On Midnight, the contract can run, the user can press confirm, the wallet can look busy for a few seconds, and then nothing reaches the chain.

That gap is doing more work than people admit.

The usual explanation sounds clean enough. A Compact contract executes locally. Inputs stay private. The wallet generates witness data. The proof gets built. Midnight verifies the result. Fine. That part is easy to say.

What’s less clean is the point where witness generation slips and the whole flow dies before the ledger has anything to recognize.

Not a rejected transaction. Not a reverted state update. Not even a visible failed call sitting on-chain for someone to inspect later.

Just a user who thinks they tried something.

And a developer staring at a proving path that broke before Midnight ever had the chance to disagree.

That seems minor until it lands inside a real product.

A user opens the app, triggers a private action, waits, then tries again. Maybe the wallet surfaces a vague proving error. Maybe it doesn’t. Maybe support gets a screenshot that shows the action started but can’t show where it actually came apart. Product analytics may log intent. The chain logs nothing final. The user says the app failed. The network, technically, never saw a valid transaction.

So where exactly did the failure happen?

That question gets ugly fast on Midnight because the awkward step sits in the witness generation layer, right between local execution and proof submission, which is also the part most normal users will never know exists.

And developers absolutely know it exists.

Because this is where the contract witness has to line up with the circuit exactly. Same private inputs, same logic path, same expected result, until something small isn’t the same anymore. Then proof generation stalls or fails, and now the problem belongs to the wallet, or the proving environment, or the way the app packaged the inputs, or some mismatch in the circuit assumptions, or whatever name the team gives the problem at 2am when the ticket count starts moving.

What keeps bothering me is not that this step is delicate. Of course it is. Midnight is built around private computation and execution proofs. Something has to bridge local execution into something the network can verify.

It’s the way the workflow feels from each side.
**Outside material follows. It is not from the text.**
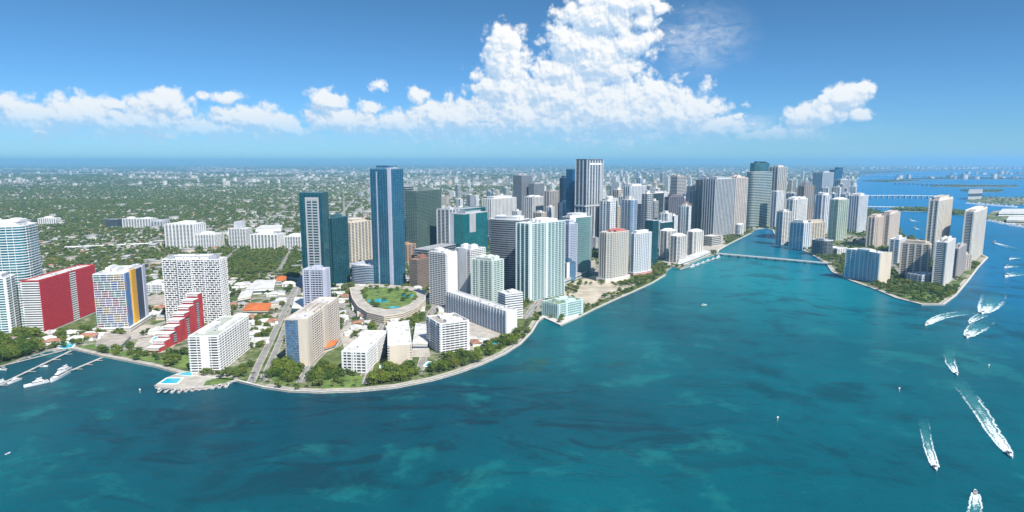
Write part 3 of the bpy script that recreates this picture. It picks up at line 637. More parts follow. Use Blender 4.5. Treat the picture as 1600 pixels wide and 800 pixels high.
 T(TW, 'dark tower with steps joined to the dark open floored tower', (826, 834, 850, 288, 345, 38), 'dark', bm=GREY, bt=1.2, bd=.8, sp=6, pent=1, c='tower'),
 T(APT, 'white stepped apartment block below the dark open floored tower', (820, 832, 851, 309, 360, 40), 'white', sp=6, pent=2),
 T(APT, 'grey striped block between white stepped block and dark blue tower', (850, 858, 876, 300, 362, 40), 'grey', pt=1.5, pent=2, bm=paint((.5, .46, .42))),
 T(TW, 'narrow navy glass tower left of the tallest tower', (874, 880, 893, 279, 372, 40), 'blue', gm=glass((.015, .035, .07), .5), pent=1, c='tower'),
 T(TW, 'bright blue glass tower edge touching the tallest tower', (890, 894, 903, 266, 378, 40), 'blue', w=24, gm=glass((.01, .12, .26), .5), pent=0, c='tower'),
 T(TW, 'tallest tower with flat dark crown and white vertical frames', (899, 916, 941, 251, 385, 44), 'darkwhite', sp=7, pan=[(0, .12, .17, .28, .965, LGREY, 1.4), (0, .5, .54, .28, .965, LGREY, 1.4), (0, .88, .93, .28, .965, LGREY, 1.4), (0, .12, .93, .945, .965, WHITE, 1.2), (0, -.1, 1.1, .46, .475, LGREY, 2.5), (3, 0, 1.02, .46, .475, LGREY, 2.5)], pent=0, par=3, pm=DGREY, mast=12, c='skyscraper'),
 T(TW, 'white ribbed tower right of the tallest tower', (940, 949, 964, 312, 385, 44), 'white', bm=paint((.72, .72, .68)), sp=6, pt=2.0, pd=1.6, pent=1, c='tower'),
 T(TW, 'pale blue tower with white ribs right of the ribbed white tower', (973, 983, 1008, 292, 372, 46), 'bluewhite', sp=8, pt=2, pd=1.4, pent=2, c='tower', gm=G_LB),
 T(TW, 'dark green glass tower with white right edge', (1012, 1020, 1040, 303, 368, 46), 'dark', gm=glass((.03, .08, .09), .5), pan=[(0, .8, 1, 0, 1.03, LGREY, 1)], pent=1, pm=WHITE, c='tower'),
 T(OFF, 'purple grey gridded office block behind the three white hotels', (1038, 1044, 1067, 309, 375, 46), 'dgrey', bm=paint((.2, .19, .22)), pent=1, c='office tower'),
 T(TW, 'beige banded tower rising behind the purple grey office', (1047, 1057, 1071, 277, 345, 48), 'beige', bm=paint((.58, .5, .43)), sp=0, bt=1.8, pent=1, c='tower'),
 T(TW, 'brownish slim tower right of the purple grey office', (1064, 1069, 1079, 320, 370, 48), 'beige', bm=BROWN, w=26, pent=1),
 T(TW, 'grey glass tower with cream edge left of the dark ribbed block', (1079, 1086, 1101, 292, 366, 48), 'grey', w=36, gm=G_GREY, pan=[(0, .75, 1, 0, 1.03, CREAM, 1)], pent=1, c='tower', bm=GREY),
 T(TW, 'olive grey tower at the left of the dark ribbed block', (1097, 1102, 1118, 282, 368, 48), 'dgrey', w=40, bm=paint((.24, .24, .2)), pent=1, c='tower', pm=LGREY),
 T(TW, 'broad dark tower with pale vertical ribs above the river mouth', (1110, 1116, 1149, 281, 370, 50), 'darkwhite', w=45, sp=5.5, pt=1.1, pent=2, c='tower', gm=glass((.03, .06, .09), .4, .5)),
 T(TW, 'pinkish beige ribbed tower against the right of the broad dark tower', (1143, 1148, 1166, 279, 366, 50), 'pink', w=34, pt=1.5, pent=2, ph=8, c='tower'),
 T(OFF, 'small white round topped block at the river mouth', (1148, 1154, 1163, 352, 370, 50), 'white', shape='round', cap=(4, WHITE), pent=0),
 T(OFF, 'tall curved green glass tower with banded front over the river', (1170, 1178, 1209, 270, 357, 50), 'green', w=46, gm=glass((.07, .15, .17), .5), bm=paint((.5, .53, .48)), bt=1.5, bd=.5, sp=0, shape='round', exp=.6, pent=0, c='office tower'),
 T(OFF, 'pale teal glass crown tower rising out of the banded curved tower', (1173, 1181, 1203, 256, 350, 50), 'teal', w=40, gm=glass((.06, .18, .2), .5), shape='round', exp=.6, pent=2, ph=5, phm=DARKM, c='office tower'),
 T(TW, 'tall beige tower right of the curved green tower', (1206, 1213, 1227, 262, 352, 50), 'beige', w=36, bm=paint((.66, .62, .55)), pt=1.2, pent=1, c='tower'),
 T(TW, 'white gate shaped tower in front of the tall beige tower', (1205, 1212, 1223, 300, 358, 50), 'white', w=20, sp=7, pt=2.5, pent=0),
 # ---- island and downtown east
 T(TW, 'shaded narrow tower at the tip beside the river channel', (1213, 1222, 1234, 332, 384, 58), 'cream', bm=paint((.74, .72, .68)), pent=1, c='tower'),
 T(TW, 'big white ribbed tower with arched crown near the channel', (1224, 1240, 1262, 313, 376, 46), 'white', pt=2, pent=3, ph=6, c='tower', shape='cham'),
 T(APT, 'blue glazed block with stepped roof facing the channel', (1234, 1255, 1265, 350, 392, 58), 'bluewhite', gm=G_SKY, sp=7, pt=1.4, pent=2),
 T(APT, 'sunlit cream stepped block joined to the blue glazed block', (1255, 1263, 1288, 350, 388, 60), 'cream', pt=1.6, pent=2),
 T(OFF, 'brown stone tower with dark pyramid top', (1245, 1255, 1270, 292, 352, 55), 'beige', bm=paint((.42, .34, .28)), cap=(16, DGREY), pent=0, c='office tower'),
 T(TW, 'blue curved glass tower with white roof behind the stepped block', (1270, 1286, 1298, 306, 366, 58), 'bluewhite', gm=glass((.06, .16, .36), .5), sp=8, pt=1.4, pent=1, c='tower', shape='cham'),
 T(TW, 'green and cream tower with slanted white roof edge', (1296, 1308, 1323, 313, 376, 58), 'cream', gm=G_SEA, bm=paint((.55, .6, .5)), sp=5, pt=1.5, cap=(6, WHITE), pent=0, c='tower'),
 T(TW, 'blue tower with bright white corner nearest the open bay', (1322, 1340, 1354, 307, 364, 48), 'bluewhite', gm=glass((.06, .16, .34), .5), sp=9, pt=1.8, pent=2, c='tower'),
 T(OFF, 'grey blue glass slab tower in the far downtown', (1274, 1284, 1301, 270, 318, 55), 'grey', w=60, gm=G_LB, pent=1, c='office tower'),
 T(OFF, 'dark blue far tower beside the grey blue slab', (1298, 1303, 1312, 266, 312, 55), 'blue', w=40, pent=0, c='office tower'),
 T(OFF, 'far navy tower standing before the water horizon', (1303, 1309, 1316, 262, 300, 55), 'blue', gm=glass((.01, .06, .16), .4), pent=0, c='office tower'),
 T(OFF, 'short brown and white framed block before the open bay', (1304, 1312, 1326, 282, 316, 55), 'grey', bm=LGREY, gm=G_DARK, pent=1),
 T(APT, 'pink cream apartment tower on the left of the pair by the bay', (1352, 1368, 1381, 341, 388, 42), 'pink', pt=1.6, pent=2, c='tower', shape='cham'),
 T(APT, 'wider pink balconied tower on the right of the pair by the bay', (1375, 1388, 1404, 336, 384, 42), 'pink', pt=2, pent=2, ph=5, c='tower'),
 T(OFF, 'dark glass round fronted block beside the channel lawn', (1265, 1290, 1304, 378, 402, 58), 'dark', gm=glass((.02, .06, .07), .4), shape='round', bm=GREY, pent=1, pm=WHITE),
 T('marina_building', 'low white roofed building left of the curved blue hotel', (1290, 1308, 1323, 390, 400, 60), 'white', pent=0, c='pavilion'),
 T(HOT, 'curved hotel with blue shaded glass front and bright cream end', (1321, 1373, 1392, 398, 445, 66), 'bluewhite', gm=G_SKY, shape='bow_l', bow=-.2, d=34, sp=7, pt=1.6, pd=1.4, pent=1, pan=[(0, 0, 1.0, 0, 1.03, CREAM, 1.8)], rf=ROOFW, c='hotel', sh=3.6),
 T(APT, 'bluish shaded wing at the left end of the beige island block', (1389, 1403, 1414, 376, 415, 45), 'bluewhite', gm=G_LB, sp=6, pt=1.5, pent=1),
 T(APT, 'long beige ribbed apartment block on the island', (1407, 1450, 1464, 384, 436, 38), 'beige', bm=paint((.8, .7, .57)), sp=6.5, pt=2, pd=1.6, d=26, pent=3, c='apartment block'),
 T(APT, 'light grey corner tower at the front of the beige island block', (1459, 1476, 1489, 381, 449, 42), 'cream', bm=paint((.76, .74, .7)), sp=6, pt=2, pent=2, c='tower'),
 T(APT, 'shaded brown wing right of the light grey corner tower', (1486, 1495, 1507, 390, 436, 42), 'beige', bm=paint((.55, .5, .47)), pent=2),
 T(APT, 'lowest stepped beige wing near the point of the island', (1497, 1502, 1516, 400, 425, 62), 'beige', pent=1),
 T('club_house', 'low blue glazed club house in front of the beige island block', (1418, 1440, 1460, 432, 446, 64), 'bluewhite', pent=0, c='pavilion'),
 T(TW, 'taller beige round topped tower behind the beige island block', (1444, 1466, 1487, 315, 410, 42), 'pink', bm=paint((.82, .75, .65)), shape='cham', sp=5.5, pt=2.1, pd=1.7, pent=1, ph=4, c='tower', par=3),
 T(TW, 'beige round topped tower standing alone at the right tip of the island', (1501, 1521, 1541, 333, 412, 42), 'pink', bm=paint((.82, .76, .67)), shape='cham', sp=5.5, pt=2.1, pd=1.7, pent=1, ph=4, c='tower', par=3),
 # ---- background left
 T(HOT, 'broad white ribbed mid rise block in the suburb above the white grid tower', (259, 303, 313, 352, 390, 5), 'white', d=60, sp=6, pt=1.8, pent=1),
 T(HOT, 'lower white wing beside the broad white ribbed block', (305, 335, 341, 368, 390, 5), 'white', d=50, sp=6, pent=1),
 T(APT, 'white apartment row at the edge of the suburb left of the ribbed block', (192, 236, 240, 343, 357, 3), 'white', d=40, pent=2),
 T(APT, 'smaller pale block joined to the white suburban apartment row', (236, 255, 258, 347, 358, 3), 'grey', d=40, bm=LGREY, pent=1),
 T(OFF, 'black glass cube office in the green suburb', (164, 183, 185, 344, 357, 3), 'dark', d=40, pent=0),
 T(APT, 'small pale block alone in the green suburb at far left', (60, 87, 90, 342, 352, 0), 'cream', d=30, bm=WHITE, pent=1),
 T(HOT, 'white towered block with open ground floor beside the green park', (358, 384, 391, 359, 388, 4), 'white', d=40, sp=7, pt=2.5, pent=1, ph=20, phm=LGREY),
 T(OFF, 'white museum like block with big grey glazed front by the park', (392, 434, 444, 368, 390, 4), 'whitefine', d=50, sp=5, pent=1, gm=G_GREY),
 T(OFF, 'pale blank walled block at the right end of the park', (445, 470, 476, 371, 390, 5), 'white', d=50, pent=1),
 T(APT, 'white low apartment row right behind the rainbow block', (227, 256, 258, 446, 462, -5), 'white', d=30, pent=1),
]
INFO = {}
for sp_ in TOWERS: INFO[sp_['l']] = build_tower(sp_)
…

From the user side, something happened.

From the product side, maybe something almost happened.

From the Midnight's ledger side, maybe nothing happened at all.

That split is where the clean architecture story starts getting messy. Because once witness generation becomes the fragile point, the most sensitive failure surface is no longer the chain. It’s the handoff before the chain. And that handoff is quiet. Private. Hard to inspect. Easy to misunderstand in support. Easy to misread in analytics. Easy to flatten into “transaction failed” when that is not really what failed.

The contract may have already run locally.

The user may have already crossed the point where they think the action is underway.

But Midnight still has nothing final to verify.

And that leaves a strange kind of operational residue. The user feels an action. The developer sees a broken proving path. The ledger stays clean.

That cleanliness is probably the part that gets irritating.